• **SUPPLIED DATA**:
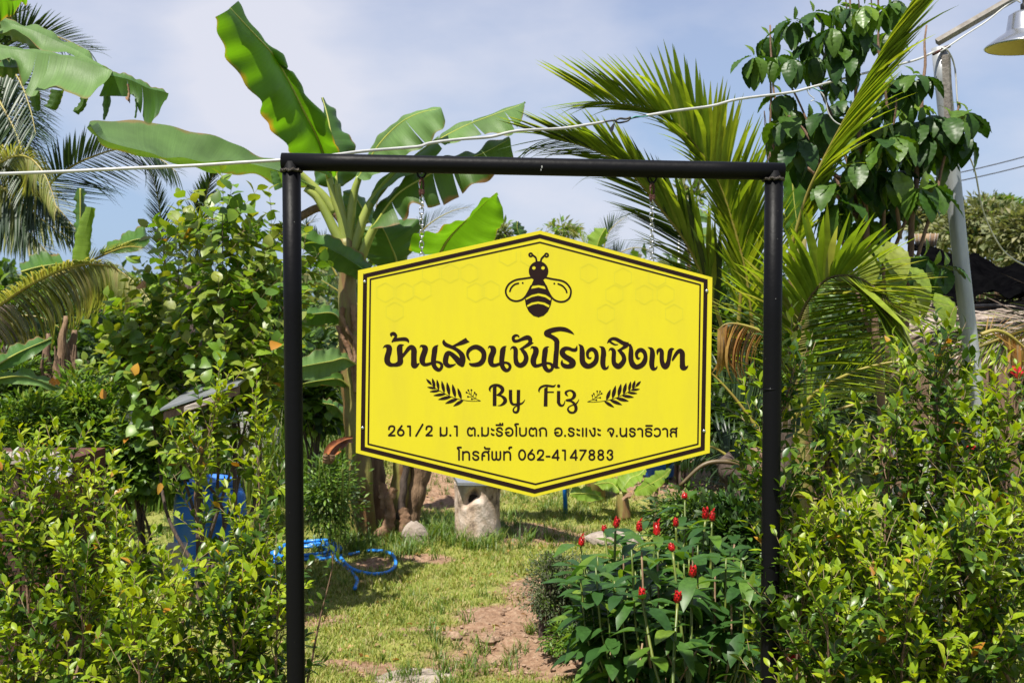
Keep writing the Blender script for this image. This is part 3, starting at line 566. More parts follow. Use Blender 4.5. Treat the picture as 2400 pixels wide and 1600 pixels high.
YS = YF - 0.004
sg = empty('hanging_sign', W(1251, 1164, YF), 'yellow hexagonal hanging sign with a bee, dark Thai lettering and a double brown border', 'sign')
outer = [(1265.4, 540.4), (839, 633.7), (834, 1060.7), (1251, 1164), (1663.4, 1060.7), (1669.6, 650)]
fr_ = W(np.array([p[0] for p in outer]), np.array([p[1] for p in outer]), YS); bk = fr_ + np.array([0, 0.008, 0]); fr2 = fr_ + np.array([0, 0.0012, 0])
cf = fr_.mean(0)
g = G(); g.put(np.vstack([fr_, cf]), np.array([(i, (i + 1) % 6, 6) for i in range(6)]), 0); g.put(np.vstack([fr_, bk]), np.array([((i + 1) % 6, i, i + 6, (i + 1) % 6 + 6) for i in range(6)]), 1); g.put(np.vstack([bk, cf + [0, 0.008, 0]]), np.array([((i + 1) % 6, i, 6) for i in range(6)]), 1)
g.build('board', [M['yellow'], M['white_edge']], sg, smooth=False)
YP = YS - 0.0006
k_ = Ink(830, 535, 1675, 1170, 1.0)
k_.stroke(ID, [(855.7, 646.1, 4.7), (1265.4, 553.6, 4.7), (1653.9, 658.5, 4.7), (1646.8, 1050.4, 4.9), (1252.9, 1150.7, 5.2), (850, 1050.4, 5.0)], closed=True, straight=True)
# mitred corners of the thick border
for p in ((851.8, 642), (1657.8, 654.6), (1651, 1054), (845.8, 1054)): k_.poly(ID, [(p[0] - .9, p[1] - .9), (p[0] + .9, p[1] - .9), (p[0] + .9, p[1] + .9), (p[0] - .9, p[1] + .9)])
k_.build('border_line', M['ink'], sg, YP)
k_ = Ink(830, 535, 1675, 1170, 0.9)
k_.stroke(ID, [(868, 654.4, 1.8), (1265.4, 568, 1.8), (1641, 667, 1.8), (1635.6, 1040, 1.8), (1255, 1134, 2.0), (863, 1040, 1.9)], closed=True, straight=True); k_.build('border_line', M['ink'], sg, YP)
# faint honeycomb
k_ = Ink(860, 590, 1650, 760, 1.3)
for hx, hy in ((903, 685), (948, 685), (990, 680), (1010, 640), (1055, 640), (1100, 640), (1150, 680), (1115, 685), (925, 730), (1190, 600), (1240, 600), (1380, 640), (1460, 650), (1440, 690), (1510, 690), (1560, 690), (1420, 735), (1580, 735), (1540, 650)):
    k_.stroke(ID, [(hx + 23 * math.cos(R(60 * q + 30)), hy + 23 * math.sin(R(60 * q + 30)), 1.3) for q in range(6)], closed=True, straight=True)
k_.build('honeycomb_print', M['comb'], sg, YS - 0.0003)

T1, T2, T3, T4 = (conv(o, 760, 11.76) for o in (890, 1070, 1250, 1430)); TS = 11.76
k_ = Ink(890, 755, 1625, 885, 0.9)
S = lambda cv, pts: k_.stroke(cv, pts, scale=TS, k=6)
S(T1, [(315,330,12),(320,270,40),(385,255,50),(440,300,42),(435,350,35),(400,410,40),(345,475,22)])
S(T1, [(400,430,45),(550,410,48),(700,405,52),(770,440,38),(795,500,8)])
S(T1, [(85,650,3),(140,600,25),(200,600,50),(260,640,75),(250,760,78),(210,900,80),(210,1020,80),(280,1100,60),(380,1115,48),(480,1100,60),(560,1040,80),(560,900,75),(550,760,78),(550,640,78),(590,580,38),(670,565,5)])
S(T1, [(600,900,38),(640,860,42),(720,760,45),(800,660,56),(880,620,58),(940,700,78),(940,850,78),(940,1000,78),(950,1120,85),(1010,1130,48),(1090,1070,12)])
S(T1, [(1098,650,3),(1130,590,20),(1190,600,42),(1250,650,75),(1240,740,78),(1190,880,80),(1170,1000,78),(1210,1090,55),(1290,1105,45),(1400,1075,40),(1500,1045,42),(1580,1030,30),(1680,1070,38),(1710,1140,42),(1680,1220,42),(1620,1250,50),(1540,1200,60),(1490,1110,65),(1480,980,70),(1500,820,72),(1520,680,72),(1570,595,28),(1615,570,5)])
S(T1, [(2090,1090,10),(2000,1130,35),(1900,1140,55),(1820,1070,70),(1815,960,75),(1850,830,70),(1900,780,55),(1980,820,60),(2100,930,75),(2200,1040,85),(2270,1110,60)])
S(T1, [(2270,1110,62),(2290,980,75),(2270,860,75),(2200,760,58),(2080,670,48),(1950,610,50),(1830,560,55),(1770,500,48),(1768,440,22)])
k_.poly(T2, [(-150,600),(0,520),(130,440),(260,365),(300,430),(365,478),(200,550),(0,600),(-60,625)])
S(T2, [(380,1000,5),(330,930,30),(300,830,38),(330,730,50),(420,650,58),(540,620,65),(660,670,70),(740,760,70),(755,880,68),(720,1000,70),(640,1080,68),(530,1110,58),(430,1110,46),(365,1085,26)])
S(T2, [(862,670,3),(900,610,20),(950,620,38),(1010,670,75),(1010,760,78),(960,880,80),(940,1010,78),(975,1105,60),(1060,1125,48),(1160,1095,42),(1260,1065,42),(1350,1050,32),(1440,1085,38),(1475,1160,42),(1440,1240,42),(1370,1265,50),(1300,1215,60),(1255,1120,65),(1245,990,70),(1260,840,72),(1280,700,72),(1330,618,28),(1375,598,5)])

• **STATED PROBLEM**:
Quote the preceding listing precisely and completely, omitting its images.

• **OUTPUT FOR THIS TASK**:
Keep writing the Blender script for this image. This is part 3, starting at line 566. More parts follow. Use Blender 4.5. Treat the picture as 2400 pixels wide and 1600 pixels high.
YS = YF - 0.004
sg = empty('hanging_sign', W(1251, 1164, YF), 'yellow hexagonal hanging sign with a bee, dark Thai lettering and a double brown border', 'sign')
outer = [(1265.4, 540.4), (839, 633.7), (834, 1060.7), (1251, 1164), (1663.4, 1060.7), (1669.6, 650)]
fr_ = W(np.array([p[0] for p in outer]), np.array([p[1] for p in outer]), YS); bk = fr_ + np.array([0, 0.008, 0]); fr2 = fr_ + np.array([0, 0.0012, 0])
cf = fr_.mean(0)
g = G(); g.put(np.vstack([fr_, cf]), np.array([(i, (i + 1) % 6, 6) for i in range(6)]), 0); g.put(np.vstack([fr_, bk]), np.array([((i + 1) % 6, i, i + 6, (i + 1) % 6 + 6) for i in range(6)]), 1); g.put(np.vstack([bk, cf + [0, 0.008, 0]]), np.array([((i + 1) % 6, i, 6) for i in range(6)]), 1)
g.build('board', [M['yellow'], M['white_edge']], sg, smooth=False)
YP = YS - 0.0006
k_ = Ink(830, 535, 1675, 1170, 1.0)
k_.stroke(ID, [(855.7, 646.1, 4.7), (1265.4, 553.6, 4.7), (1653.9, 658.5, 4.7), (1646.8, 1050.4, 4.9), (1252.9, 1150.7, 5.2), (850, 1050.4, 5.0)], closed=True, straight=True)
# mitred corners of the thick border
for p in ((851.8, 642), (1657.8, 654.6), (1651, 1054), (845.8, 1054)): k_.poly(ID, [(p[0] - .9, p[1] - .9), (p[0] + .9, p[1] - .9), (p[0] + .9, p[1] + .9), (p[0] - .9, p[1] + .9)])
k_.build('border_line', M['ink'], sg, YP)
k_ = Ink(830, 535, 1675, 1170, 0.9)
k_.stroke(ID, [(868, 654.4, 1.8), (1265.4, 568, 1.8), (1641, 667, 1.8), (1635.6, 1040, 1.8), (1255, 1134, 2.0), (863, 1040, 1.9)], closed=True, straight=True); k_.build('border_line', M['ink'], sg, YP)
# faint honeycomb
k_ = Ink(860, 590, 1650, 760, 1.3)
for hx, hy in ((903, 685), (948, 685), (990, 680), (1010, 640), (1055, 640), (1100, 640), (1150, 680), (1115, 685), (925, 730), (1190, 600), (1240, 600), (1380, 640), (1460, 650), (1440, 690), (1510, 690), (1560, 690), (1420, 735), (1580, 735), (1540, 650)):
    k_.stroke(ID, [(hx + 23 * math.cos(R(60 * q + 30)), hy + 23 * math.sin(R(60 * q + 30)), 1.3) for q in range(6)], closed=True, straight=True)
k_.build('honeycomb_print', M['comb'], sg, YS - 0.0003)

T1, T2, T3, T4 = (conv(o, 760, 11.76) for o in (890, 1070, 1250, 1430)); TS = 11.76
k_ = Ink(890, 755, 1625, 885, 0.9)
S = lambda cv, pts: k_.stroke(cv, pts, scale=TS, k=6)
S(T1, [(315,330,12),(320,270,40),(385,255,50),(440,300,42),(435,350,35),(400,410,40),(345,475,22)])
S(T1, [(400,430,45),(550,410,48),(700,405,52),(770,440,38),(795,500,8)])
S(T1, [(85,650,3),(140,600,25),(200,600,50),(260,640,75),(250,760,78),(210,900,80),(210,1020,80),(280,1100,60),(380,1115,48),(480,1100,60),(560,1040,80),(560,900,75),(550,760,78),(550,640,78),(590,580,38),(670,565,5)])
S(T1, [(600,900,38),(640,860,42),(720,760,45),(800,660,56),(880,620,58),(940,700,78),(940,850,78),(940,1000,78),(950,1120,85),(1010,1130,48),(1090,1070,12)])
S(T1, [(1098,650,3),(1130,590,20),(1190,600,42),(1250,650,75),(1240,740,78),(1190,880,80),(1170,1000,78),(1210,1090,55),(1290,1105,45),(1400,1075,40),(1500,1045,42),(1580,1030,30),(1680,1070,38),(1710,1140,42),(1680,1220,42),(1620,1250,50),(1540,1200,60),(1490,1110,65),(1480,980,70),(1500,820,72),(1520,680,72),(1570,595,28),(1615,570,5)])
S(T1, [(2090,1090,10),(2000,1130,35),(1900,1140,55),(1820,1070,70),(1815,960,75),(1850,830,70),(1900,780,55),(1980,820,60),(2100,930,75),(2200,1040,85),(2270,1110,60)])
S(T1, [(2270,1110,62),(2290,980,75),(2270,860,75),(2200,760,58),(2080,670,48),(1950,610,50),(1830,560,55),(1770,500,48),(1768,440,22)])
k_.poly(T2, [(-150,600),(0,520),(130,440),(260,365),(300,430),(365,478),(200,550),(0,600),(-60,625)])
S(T2, [(380,1000,5),(330,930,30),(300,830,38),(330,730,50),(420,650,58),(540,620,65),(660,670,70),(740,760,70),(755,880,68),(720,1000,70),(640,1080,68),(530,1110,58),(430,1110,46),(365,1085,26)])
S(T2, [(862,670,3),(900,610,20),(950,620,38),(1010,670,75),(1010,760,78),(960,880,80),(940,1010,78),(975,1105,60),(1060,1125,48),(1160,1095,42),(1260,1065,42),(1350,1050,32),(1440,1085,38),(1475,1160,42),(1440,1240,42),(1370,1265,50),(1300,1215,60),(1255,1120,65),(1245,990,70),(1260,840,72),(1280,700,72),(1330,618,28),(1375,598,5)])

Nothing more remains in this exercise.